Your task is to copy the listing exactly. Drop any pictures from the copy.

☆ ☆ ☆ ☆

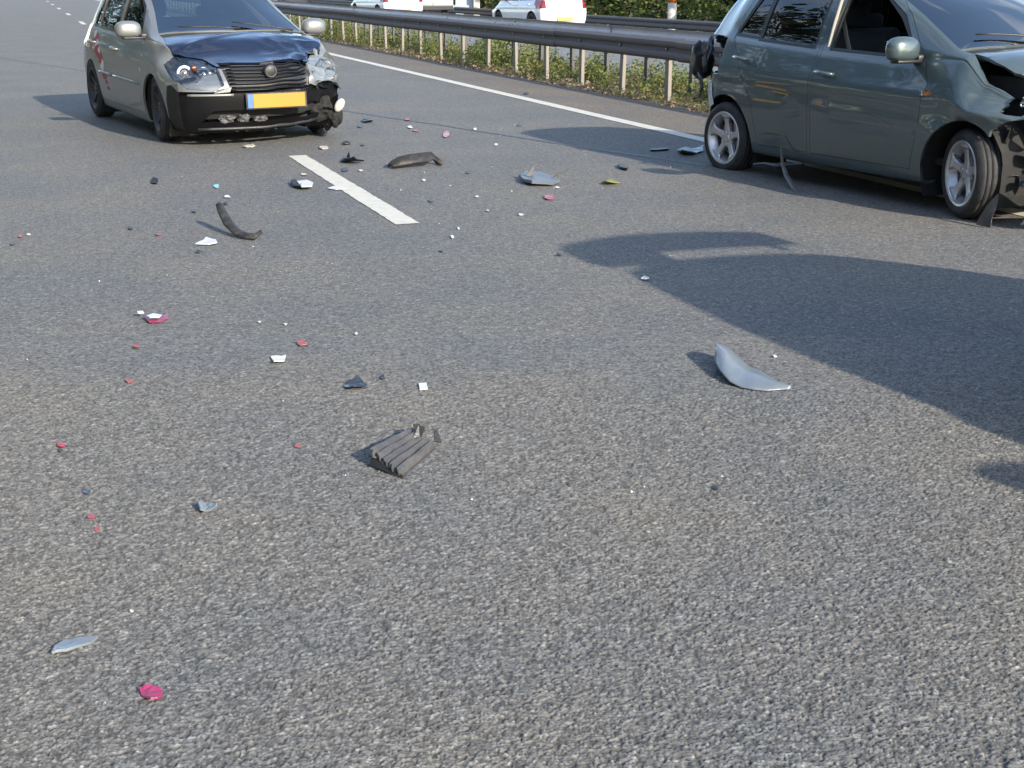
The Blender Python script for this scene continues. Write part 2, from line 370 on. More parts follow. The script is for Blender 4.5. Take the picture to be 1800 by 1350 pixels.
# ------------------------------------------------------------------ leaves
def leaves(name, m, pts, size, up=.5, seed=0, elong=1.6, parent=None):
    """pts: Nx3 array of leaf centres; builds one mesh of bent leaf quads"""
    rs = np.random.RandomState(seed); P = np.asarray(pts, float); n = len(P)
    sz = size * rs.uniform(.55, 1.35, n)
    d = rs.normal(size=(n, 3)); d[:, 2] = np.abs(d[:, 2]) * up + d[:, 2] * (1 - up) * .5; d /= np.linalg.norm(d, axis=1)[:, None]
    t = rs.normal(size=(n, 3)); s = np.cross(d, t); s /= np.linalg.norm(s, axis=1)[:, None]
    nn = np.cross(d, s)
    w2 = (sz / elong)[:, None] * .5; l = sz[:, None] * .5
    A = P - d * l; B = P + s * w2 + nn * w2 * .35; C = P + d * l; D = P - s * w2 + nn * w2 * .35
    V = np.stack([A, B, C, D], 1).reshape(-1, 3)
    me = bpy.data.meshes.new(name); me.vertices.add(4 * n); me.vertices.foreach_set('co', V.ravel())
    idx = np.arange(4 * n).reshape(n, 4); F = np.stack([idx[:, [0, 1, 2]], idx[:, [0, 2, 3]]], 1).reshape(-1, 3)
    me.loops.add(6 * n); me.loops.foreach_set('vertex_index', F.ravel().astype(np.int32))
    me.polygons.add(2 * n); me.polygons.foreach_set('loop_start', (np.arange(2 * n) * 3).astype(np.int32))
    me.polygons.foreach_set('loop_total', np.full(2 * n, 3, np.int32))
    at = me.attributes.new('rnd', 'FLOAT', 'POINT'); big = np.array([noise.noise(Vector(p) * .9) for p in P]) * .5 + .5
    rv = np.clip(.55 * big + .45 * rs.rand(n), 0, 1); at.data.foreach_set('value', np.repeat(rv, 4).astype(np.float32))
    me.update(calc_edges=True); me.validate()
    return link(name, me, m, parent)
def gz(n): return 0 if n < 8.9 else (-.6 if n > 20.3 else (-.2 if n > 9.4 and n < 18.35 else (-.2 - .4 * (n - 18.35) / 1.95 if n > 18 else -.4 * (n - 8.9))))
def patch(n, n0, n1, s0, s1, h, seed, clump=1.0, thr=-.1, bias=1.0):
    rs = np.random.RandomState(seed); out_ = []
    while len(out_) < n:
        k = rs.rand() ** bias
        nn, ss = rs.uniform(n0, n1), s0 + (s1 - s0) * k
        c = noise.noise(Vector((nn * 1.3, ss * 1.0, seed)) * clump)
        if c < thr + rs.rand() * .25: continue
        hh = h * (.35 + max(0, c) * 1.6)
        p = RP(nn, ss, gz(nn) + hh * rs.rand() ** 1.1); out_.append(p)
    return out_
o = leaves('dry_leaf_litter', M['litter'], patch(20000, 7.0, 9.3, 5, 60, .035, 3, 2.2, -.45, 1.7), .045, .1, 1); tag(o, 'dry brown leaf litter and dead stalks along the asphalt edge', 'leaf litter', kind='stuff')
o = leaves('verge_weeds', M['weed'], patch(12000, 7.2, 9.2, 6, 70, .20, 5, 1.7, .04, 1.5) + patch(4200, 7.3, 9.2, 13, 20, .26, 8, 1.6, .02, 1.0) + patch(14000, 7.3, 9.2, 19, 46, .52, 6, 1.1, .0, 1.1), .060, .8, 2, elong=2.4)
tag(o, 'low green and yellowish weeds growing under the crash barrier', 'weeds', kind='stuff')
o = leaves('verge_grass', M['grass'], patch(26000, 7.1, 9.3, 5, 70, .13, 9, 1.6, -.35, 1.6), .10, .9, 3, elong=9)
tag(o, 'sparse dry grass tufts on the median strip', 'grass', kind='stuff')
o = leaves('far_verge_grass', M['grass'], patch(30000, 18.35, 25, 15, 150, .12, 11, .5, -.6, 1.5), .22, .7, 4, elong=4)
tag(o, 'grass strip beyond the opposite carriageway', 'grass', kind='stuff')

# ------------------------------------------------------------------ crash barriers
def w_beam(name, n, s0, s1, zc, hh, side, m, parent):
    """W profile sheet; side=-1 bulges towards -N"""
    prof = [(1, 0), (.92, .3), (.72, .95), (.5, 1), (.3, .85), (.1, .18), (-.1, .18), (-.3, .85), (-.5, 1), (-.72, .95), (-.92, .3), (-1, 0)]
    v, f = [], []; k = len(prof)
    for (s, th) in ((s0, 0), (s1, 0), (s0, .006), (s1, .006)):
        for z, q in prof: v.append(RP(n + side * (q * .050) + th * -side, s, zc + z * hh))
    for i in range(k - 1):
        f.append((i, i + 1, k + i + 1, k + i)); f.append((2 * k + i, 3 * k + i, 3 * k + i + 1, 2 * k + i + 1))
        f.append((i, 2 * k + i, 2 * k + i + 1, i + 1)); f.append((k + i, k + i + 1, 3 * k + i + 1, 3 * k + i))
    for i in (0, k - 1): f.append((i, k + i, 3 * k + i, 2 * k + i))
    return frompy(name, v, f, m, parent, smooth=False)
def post_mesh(h, pm_):
    bm = bmesh.new()   # C section: web faces along the road
    box(bm, (0, 0, h / 2), (.042, .006, h)); box(bm, (-.021, .045, h / 2), (.005, .084, h)); box(bm, (.021, .045, h / 2), (.005, .084, h))
    me = bpy.data.meshes.new('post'); bm.to_mesh(me); bm.free(); me.materials.append(pm_); return me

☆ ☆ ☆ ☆

> **COMPLETED EXERCISE**
The Blender Python script for this scene continues. Write part 2, from line 370 on. More parts follow. The script is for Blender 4.5. Take the picture to be 1800 by 1350 pixels.
# ------------------------------------------------------------------ leaves
def leaves(name, m, pts, size, up=.5, seed=0, elong=1.6, parent=None):
    """pts: Nx3 array of leaf centres; builds one mesh of bent leaf quads"""
    rs = np.random.RandomState(seed); P = np.asarray(pts, float); n = len(P)
    sz = size * rs.uniform(.55, 1.35, n)
    d = rs.normal(size=(n, 3)); d[:, 2] = np.abs(d[:, 2]) * up + d[:, 2] * (1 - up) * .5; d /= np.linalg.norm(d, axis=1)[:, None]
    t = rs.normal(size=(n, 3)); s = np.cross(d, t); s /= np.linalg.norm(s, axis=1)[:, None]
    nn = np.cross(d, s)
    w2 = (sz / elong)[:, None] * .5; l = sz[:, None] * .5
    A = P - d * l; B = P + s * w2 + nn * w2 * .35; C = P + d * l; D = P - s * w2 + nn * w2 * .35
    V = np.stack([A, B, C, D], 1).reshape(-1, 3)
    me = bpy.data.meshes.new(name); me.vertices.add(4 * n); me.vertices.foreach_set('co', V.ravel())
    idx = np.arange(4 * n).reshape(n, 4); F = np.stack([idx[:, [0, 1, 2]], idx[:, [0, 2, 3]]], 1).reshape(-1, 3)
    me.loops.add(6 * n); me.loops.foreach_set('vertex_index', F.ravel().astype(np.int32))
    me.polygons.add(2 * n); me.polygons.foreach_set('loop_start', (np.arange(2 * n) * 3).astype(np.int32))
    me.polygons.foreach_set('loop_total', np.full(2 * n, 3, np.int32))
    at = me.attributes.new('rnd', 'FLOAT', 'POINT'); big = np.array([noise.noise(Vector(p) * .9) for p in P]) * .5 + .5
    rv = np.clip(.55 * big + .45 * rs.rand(n), 0, 1); at.data.foreach_set('value', np.repeat(rv, 4).astype(np.float32))
    me.update(calc_edges=True); me.validate()
    return link(name, me, m, parent)
def gz(n): return 0 if n < 8.9 else (-.6 if n > 20.3 else (-.2 if n > 9.4 and n < 18.35 else (-.2 - .4 * (n - 18.35) / 1.95 if n > 18 else -.4 * (n - 8.9))))
def patch(n, n0, n1, s0, s1, h, seed, clump=1.0, thr=-.1, bias=1.0):
    rs = np.random.RandomState(seed); out_ = []
    while len(out_) < n:
        k = rs.rand() ** bias
        nn, ss = rs.uniform(n0, n1), s0 + (s1 - s0) * k
        c = noise.noise(Vector((nn * 1.3, ss * 1.0, seed)) * clump)
        if c < thr + rs.rand() * .25: continue
        hh = h * (.35 + max(0, c) * 1.6)
        p = RP(nn, ss, gz(nn) + hh * rs.rand() ** 1.1); out_.append(p)
    return out_
o = leaves('dry_leaf_litter', M['litter'], patch(20000, 7.0, 9.3, 5, 60, .035, 3, 2.2, -.45, 1.7), .045, .1, 1); tag(o, 'dry brown leaf litter and dead stalks along the asphalt edge', 'leaf litter', kind='stuff')
o = leaves('verge_weeds', M['weed'], patch(12000, 7.2, 9.2, 6, 70, .20, 5, 1.7, .04, 1.5) + patch(4200, 7.3, 9.2, 13, 20, .26, 8, 1.6, .02, 1.0) + patch(14000, 7.3, 9.2, 19, 46, .52, 6, 1.1, .0, 1.1), .060, .8, 2, elong=2.4)
tag(o, 'low green and yellowish weeds growing under the crash barrier', 'weeds', kind='stuff')
o = leaves('verge_grass', M['grass'], patch(26000, 7.1, 9.3, 5, 70, .13, 9, 1.6, -.35, 1.6), .10, .9, 3, elong=9)
tag(o, 'sparse dry grass tufts on the median strip', 'grass', kind='stuff')
o = leaves('far_verge_grass', M['grass'], patch(30000, 18.35, 25, 15, 150, .12, 11, .5, -.6, 1.5), .22, .7, 4, elong=4)
tag(o, 'grass strip beyond the opposite carriageway', 'grass', kind='stuff')

# ------------------------------------------------------------------ crash barriers
def w_beam(name, n, s0, s1, zc, hh, side, m, parent):
    """W profile sheet; side=-1 bulges towards -N"""
    prof = [(1, 0), (.92, .3), (.72, .95), (.5, 1), (.3, .85), (.1, .18), (-.1, .18), (-.3, .85), (-.5, 1), (-.72, .95), (-.92, .3), (-1, 0)]
    v, f = [], []; k = len(prof)
    for (s, th) in ((s0, 0), (s1, 0), (s0, .006), (s1, .006)):
        for z, q in prof: v.append(RP(n + side * (q * .050) + th * -side, s, zc + z * hh))
    for i in range(k - 1):
        f.append((i, i + 1, k + i + 1, k + i)); f.append((2 * k + i, 3 * k + i, 3 * k + i + 1, 2 * k + i + 1))
        f.append((i, 2 * k + i, 2 * k + i + 1, i + 1)); f.append((k + i, k + i + 1, 3 * k + i + 1, 3 * k + i))
    for i in (0, k - 1): f.append((i, k + i, 3 * k + i, 2 * k + i))
    return frompy(name, v, f, m, parent, smooth=False)
def post_mesh(h, pm_):
    bm = bmesh.new()   # C section: web faces along the road
    box(bm, (0, 0, h / 2), (.042, .006, h)); box(bm, (-.021, .045, h / 2), (.005, .084, h)); box(bm, (.021, .045, h / 2), (.005, .084, h))
    me = bpy.data.meshes.new('post'); bm.to_mesh(me); bm.free(); me.materials.append(pm_); return me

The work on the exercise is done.